On another system with a Thermaltake SLK-900U, very similar
CPU can run all day (and does, it was doing batch video
encoding), full load, without problem at 1.85V. Keep in
mind an SLK-900U was supposedly a $48 heatsink which is a
bit excessive in my mind but I'd happened upon a Newegg
Refurb'd specimen for $25. Now that the system isn't
encoding video anymore, a ~ 1200 RPM and lower o'c makes it
inaudible.
Seldom is it only about what voltage, but at what cost to
hear, pay, or lifespan of the motherboard.
My PSU is a Antec SL350PGB 350W ATX P4 Smartpower Dual Fan Power
Supply.
Is this considered a good PSU?
It's not bad but a bit marginal for high overclocking if you
have other fair loads on it such as a gaming video card or a
lot of HDDs.
I think my CPU's heat problems were because of me not putting on the
thermal grease properly. I removed the stock pad and basically put a
whole syringe of the thermal paste on the CPU. The proper way to do it,
I've since read, is to clean the CPU from the old paste, lightly clean
& sand the heatsink and then put a *drop* of the stuff on the CPU.
The need to lap a 'sink can depend a lot on how well it came
finished from the factory.

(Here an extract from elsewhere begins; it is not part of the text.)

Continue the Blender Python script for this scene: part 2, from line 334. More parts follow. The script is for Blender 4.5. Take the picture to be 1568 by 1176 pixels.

I've lapped a 'sink till it was
so good the CPU was within 1 degree of same temp with no
thermal compound at all... and then decided it wasn't worth
the effort to lap it so well. IOW, getting the surface
fairly flat is the more important part, a mirror finish
isn't nearly as important as a minimal amount of good
medium-low viscosity synthetic thermal compound. The
synthetic compound is far more important on these open core
CPUs as the thermal density is much higher and will degrade
performance of std. silicone based componds over several
months. With a stock speed CPU, there's more margin and a
few degrees temp rise may not matter but when overclocking
it becomes more necessary to have a habit of using good
parts- not necessarily premium though, Arctic Silver 5 is
not really necessary, Arctic Alumina would work too or
another 3rd party compound that's reasonable quality, thin
enough, and synthetic based.
I never use thermal pads though- far easier to just clean it
off the 'sink before it ever melts onto the CPU.
Thanks. Sometimes I use "natural" cooling, i.e. open my case up. It
lets dust in though
If you have a spare system, or when you begin building your
next one, take the time to get creative with airflow and
filtering. Given ample exhaust fan(s), rate, or pusher fans
in front with a large filter area, there should be no need
to keep the case open. Just beware of altering airflow too
much, if you reduce the amount coming in through the case
front, it may cause the HDDs to run hotter.